Saturday, August 06, 2005
The Sudden Morning
At 8:15 on August 6th 1945 the United States of America droped an atomic bomb on Hiroshima Japan. Three days later on the 9th of August they droped a second bomb on Nagasaki.
In his radio speech to the nation on August 9, President Truman called Hiroshima "a military base."
There is a world wide project called "The sudden morning" where people around the world take a picture near their home at 8:15 in the morning on August the 6th and then upload the picture to share it with the world.
The picture I took is of a couple of towers that my grandson Noa built in the playpark outside our house. He built them a few days ago, and I am amazed that they are still standing. He was playing a game that involved the two towers from "The Lord of the Rings", though he made continual slips of the tongue and refered to them as the "twin towers".

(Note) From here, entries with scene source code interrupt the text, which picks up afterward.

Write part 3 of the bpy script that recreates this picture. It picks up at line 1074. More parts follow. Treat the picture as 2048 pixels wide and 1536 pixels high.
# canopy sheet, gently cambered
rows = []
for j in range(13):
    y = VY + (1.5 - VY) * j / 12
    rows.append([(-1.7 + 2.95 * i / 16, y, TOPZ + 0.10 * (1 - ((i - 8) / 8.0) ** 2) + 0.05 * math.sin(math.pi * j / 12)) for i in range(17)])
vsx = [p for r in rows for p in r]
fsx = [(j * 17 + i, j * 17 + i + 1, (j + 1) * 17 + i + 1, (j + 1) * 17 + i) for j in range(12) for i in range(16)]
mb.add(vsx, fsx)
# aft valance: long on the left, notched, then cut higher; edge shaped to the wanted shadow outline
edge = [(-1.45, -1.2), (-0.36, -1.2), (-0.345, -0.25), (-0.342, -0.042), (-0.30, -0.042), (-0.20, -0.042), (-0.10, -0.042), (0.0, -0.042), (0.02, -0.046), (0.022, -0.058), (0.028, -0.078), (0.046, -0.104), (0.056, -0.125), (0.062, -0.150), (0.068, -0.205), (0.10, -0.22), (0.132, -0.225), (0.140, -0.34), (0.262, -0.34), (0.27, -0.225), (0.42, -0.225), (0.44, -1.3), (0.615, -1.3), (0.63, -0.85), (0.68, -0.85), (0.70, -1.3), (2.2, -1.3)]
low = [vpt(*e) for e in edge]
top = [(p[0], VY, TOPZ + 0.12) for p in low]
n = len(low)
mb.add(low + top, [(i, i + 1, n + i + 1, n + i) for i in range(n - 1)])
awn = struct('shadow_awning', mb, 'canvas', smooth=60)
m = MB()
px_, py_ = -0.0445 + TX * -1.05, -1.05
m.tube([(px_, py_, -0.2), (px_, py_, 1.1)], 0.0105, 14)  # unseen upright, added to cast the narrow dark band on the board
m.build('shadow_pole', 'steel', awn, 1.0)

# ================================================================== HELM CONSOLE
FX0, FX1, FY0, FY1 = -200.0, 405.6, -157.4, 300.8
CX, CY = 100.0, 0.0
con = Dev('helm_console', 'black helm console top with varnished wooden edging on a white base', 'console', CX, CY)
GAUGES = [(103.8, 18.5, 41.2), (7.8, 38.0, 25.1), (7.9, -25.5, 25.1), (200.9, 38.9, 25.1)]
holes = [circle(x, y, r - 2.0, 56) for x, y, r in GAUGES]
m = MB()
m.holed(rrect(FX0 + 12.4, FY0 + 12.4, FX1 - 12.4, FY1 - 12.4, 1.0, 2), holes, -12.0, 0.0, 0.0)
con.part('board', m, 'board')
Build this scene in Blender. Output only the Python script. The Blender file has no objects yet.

It would seem that death and destruction are hard=wired into the marrow of our bones, and that every generation has images of a mushroom cloud, a towering inferno, or a tidal wave, burnt into their retina. If there were some heavenly scales, and love and peace was weighed in the balance against war and hate, I wonder which side would weigh the heaviest? We spend so much time thinking about love, and so little time actually experiancing it.
At 8:15 I went out to take some pictures for "The Sudden Morning" project and suddenly the two towers/twin towers had come to symbolise Hiroshima and Nagasaki... still standing.
The thought occured to me that it is so much better to build than to destroy.